The Engineering Reality of the Climb
Taking a bipedal robot up a 6,200-meter peak requires significant logistical and technical compromises. Addressing speculation that the robot was simply driven to the top, Pablo clarified that no vehicles are permitted past 4,600 meters on Chimborazo.
During the 16-hour summit push, the G1 walked autonomously on every section of the route that had less than a 30-degree incline. For the steeper and more complex terrain, the robot had to be carried by the expedition team. The engineering team is currently training new reinforcement learning policies to handle these steeper inclines, building toward full autonomy degree by degree.
Survival in these environments also requires extensive hardware modification.

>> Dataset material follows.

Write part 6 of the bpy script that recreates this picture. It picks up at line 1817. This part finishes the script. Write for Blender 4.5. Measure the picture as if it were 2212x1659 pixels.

Operating at high altitudes subjects the machine to freezing temperatures and extreme thermal stress. The Pemba team developed a custom ventilation system inside the robot's jacket to manage both extreme heat and cold, with the team noting that the system might eventually require an active "breather" mechanism. This focus on environmental resilience aligns with earlier demonstrations of the platform, such as when the G1 survived -47.4°C temperatures during a snowy marketing stunt in the Altay region.
Everest and Regulatory Hurdles
With Chimborazo completed, the expedition is turning its attention to Mauna Kea in Hawaii—the tallest mountain in the world when measured from its underwater base—before attempting Mount Everest.
The Everest attempt, which is being coordinated with a 14-piece expedition team and a top Nepalese logistics company, was initially targeted for earlier this year and is now tentatively scheduled for October 2026. However, the timeline remains uncertain and could slip to April 2027 due to an unexpected bottleneck: government regulation. Nepal currently has no legal framework or policies regarding the deployment of robotics on Everest, forcing the Pemba team to actively collaborate with local authorities to clear a path for the ascent.
To finance the massive logistical and engineering costs of the project, the team has turned to cryptocurrency. Inspired by digital fundraising models used for conservation in the Congo’s Virunga National Park, the expedition is being funded through a tokenization project on the platform Virtuals, with the entire journey broadcast live on-chain.